You may not like something but why BAN it? Fines, prison, criminal record to follow. Surely folk should broadly be able to do what they want. I just don’t understand the desire people have to outlaw things all the time.

Motorcycles kill huge numbers of people every year and pee me off hugely as some of our local roads are used as race tracks. Should they be banned? No.

If I ruled the country I’d start with a good long list of things I’d legalise because at the end of the day it should be a free country provided law and order are kept.
 
Many years ago, Dr David Bellamy was asked to investigate shooting. He came to it without any opinion either way. His opinion was that, environmentally, the pros outweighed the cons because of all the food it provides for many bird species and the habitat it creates.

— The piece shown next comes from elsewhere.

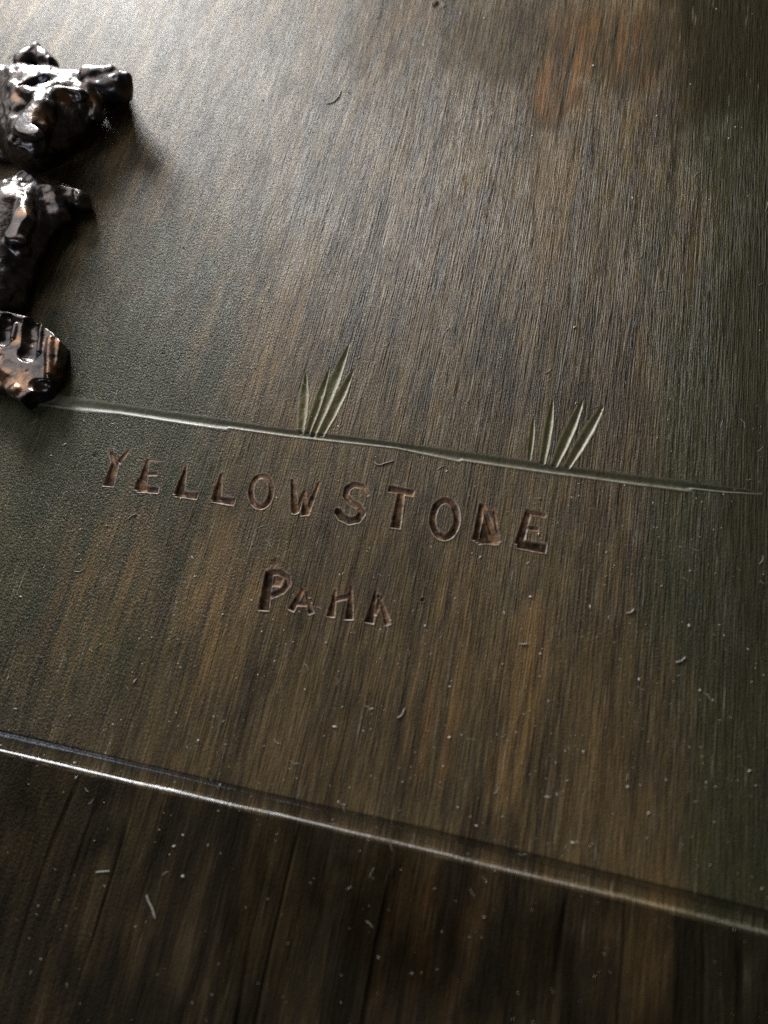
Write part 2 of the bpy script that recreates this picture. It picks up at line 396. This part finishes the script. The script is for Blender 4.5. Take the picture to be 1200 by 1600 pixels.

Of course, that was before the big increase in mommoth shoots.
 

Longlowdog

Member
Livestock Farmer
Location
Aberdeenshire
The Game Conservancy farms have been providing peer reviewed data for decades evidencing the ecological benefits of both grouse and pheasant shooting and indeed the RSPB was a joint partner in the work on Langholm moor where it was proven unequivocally that keepering proving a very substantial ecological advantage over non keepered moorland. These activities cost a lot, keepers, vehicles, housing, feed, grit, tick mop flocks of sheep, part time shepherd, et al. Removing the financial incentive would stop this sport overnight.
If shooting in the grand scheme of things is perceived to be a rich man's preoccupation so what, so is owning a fast car, having three holidays a year somewhere sunny and being able to comfortably retire, no-one but a moron begrudges another man his success. The politics of envy is no way to create legislation. And besides, for every one gun on a peg on a Saturday in November there are ten guys walking hedges, on the foreshore or in a hedge waiting for geese.
If shooting is taken away without farmers raising a hand to stop it or indeed because a few farmers asked for it how many thousands of voices will be lost from the body of pro-farming advocates?